Frederick R. Phelan Jr. and Barry J. Bauer. Polymers Division, NIST, 100 Bureau Dr., STOP 8542, Gaithersburg, MD 20899-8542

Steric mode separation occurs in Field-Flow Fractionation (FFF) when particles experience size exclusion effects with the boundaries. Under such conditions, larger particles are more highly entrained by the throughput flow and elute faster than smaller ones [1,2]. The steric inversion of spheres suggests that an even stronger steric effect might be obtained for rodlike particles due to their great length, if they could be oriented in the gradient direction, normal to the flow direction. One way to induce such alignment is by the use of an electric field. Anisotropic particles like nanotubes experience a torque which acts to align them in an electric field, whether the field is uniform or non-uniform. This could be useful in the context of nanotube separation as a means for separating tubes by type, if either metallic or semi-conducting types could be preferentially oriented relative to the other under different field conditions.
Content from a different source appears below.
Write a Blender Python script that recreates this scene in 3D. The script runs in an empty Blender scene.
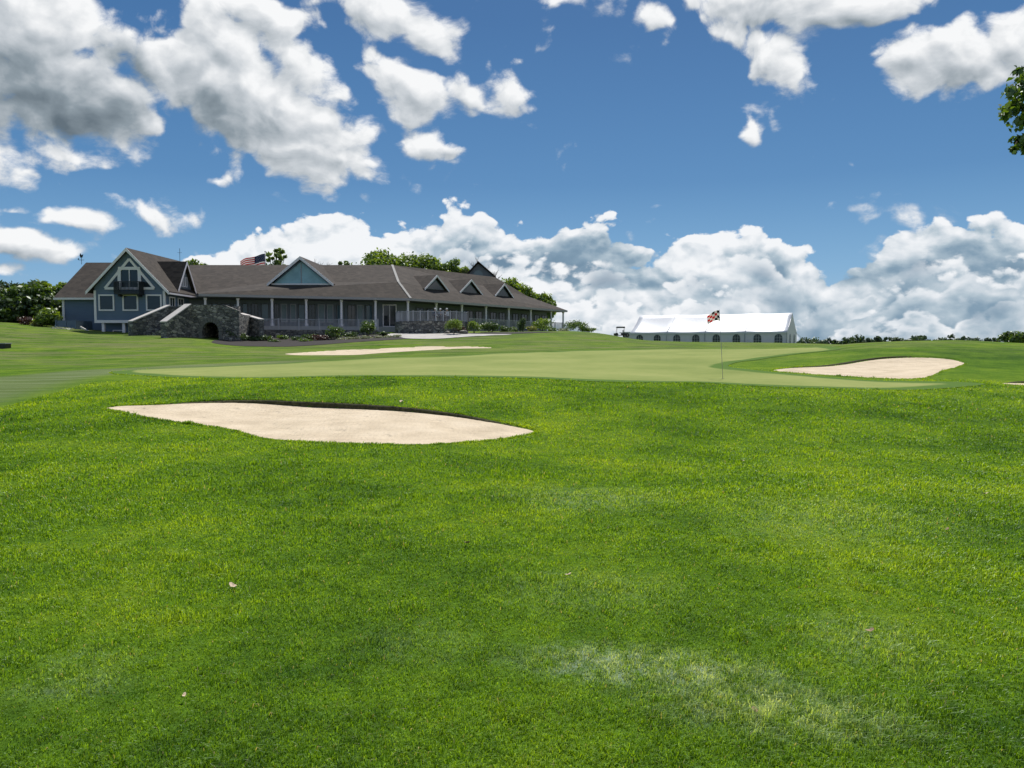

In this work, modeling of particle separation in Electric Field, Field-Flow Fractionation (EF-FFF) is examined using a Brownian dynamics method [3], in which the forces and torques arising from an AC electric field acting in the gradient direction have also been incorporated [4]. In order to align while in flow, the tubes must overcome both the shear field and Brownian motion. This is governed by a dimensionless group which is the ratio of the dielectrophoretic potential energy to kT. The torque and material property requirements needed to trap the particles in “wobbly alignment” against the force of the imposed flow and Brownian motion are estimated. The simulation results show that E-field aligned rods can be induced to exhibit steric inversion, and the results for perfectly oriented ellipsoids are in good agreement with a modified steric inversion theory of Giddings [2]. The application of the method to the fractionation of tubes of different type will be discussed.


1. J. Janca, in Field-Flow Fractionation, (Marcel Dekker, New York, 1987).

2. J. C. Giddings, Separation Science and Technology 13, 241 (1978).

3. F. R. Phelan Jr. and B. J. Bauer, Chemical Engineering Science 62, 4620 (2007).

4. T. B. Jones, in Electromechanics of Particles, (Cambridge University Press, New York, 1995).